Well there used to be more focus on the workings of that black box before neutral nets went mainstream, but the thing is developing different neural net architectures is -really- complicated. And picking an architecture an model that’s already been designed and trained and treating it as a black box allows you to simply use neural nets without needing an entire course.

Also something kindof funny, one of my friends who was studying neural nets had a teacher outright state that the development was advancing so quickly that whatever he was teaching was going to be out of date by the time he graduated. So that doesn’t help 😀

Though it’s not like the info isn’t there, it’s just that the simplified version is still a lot of info. I would recommend starting here:

https://developers.google.com/machine-learning/crash-course

Anonymous 0 Comments

Neural networks are driven by linear algebra.
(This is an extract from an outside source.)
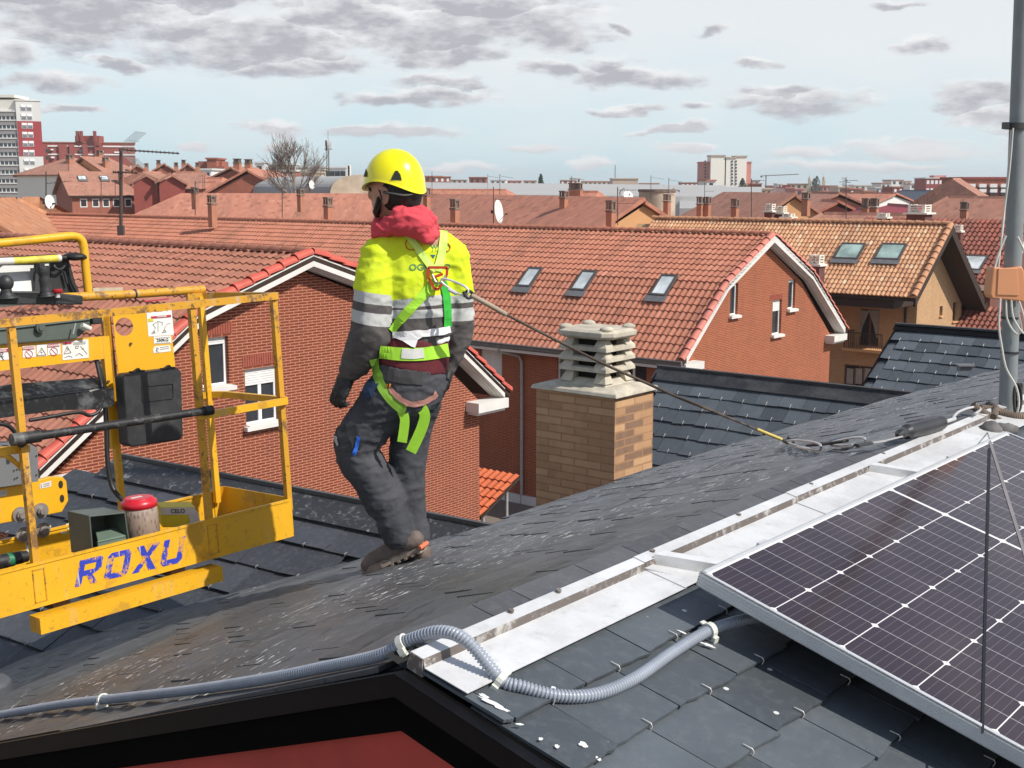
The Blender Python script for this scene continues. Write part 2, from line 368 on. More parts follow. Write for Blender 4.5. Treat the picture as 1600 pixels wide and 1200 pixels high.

The black box is divided into several layers. In each layer is a collection of nodes. The value of each node is produced by multiplying the value of each node in the previous value by a different constant and summing them together. This creates a chain of dependencies which map the values of the inputs to the values of the outputs. Each layer get represented as a matrix and they get multiplied together to perform the mapping.

Now, the “little goblin stuff” refers to how the constants in the layers get determined, and the actual math involved is well beyond an ELI5. The basic process goes like this: You have a set of training data for which you know what the output should be for those inputs. You feed the training data into your model, and compare the outputs it produces to what it should be. Based on the differences, you adjust the values in the layers. Then you test it again and adjust the layers again. You keep repeating this iterative process until the model processes the results you want.

Reason this is called a black box is because this process can be entirely automated and the resulting values probably won’t make sense to a human being.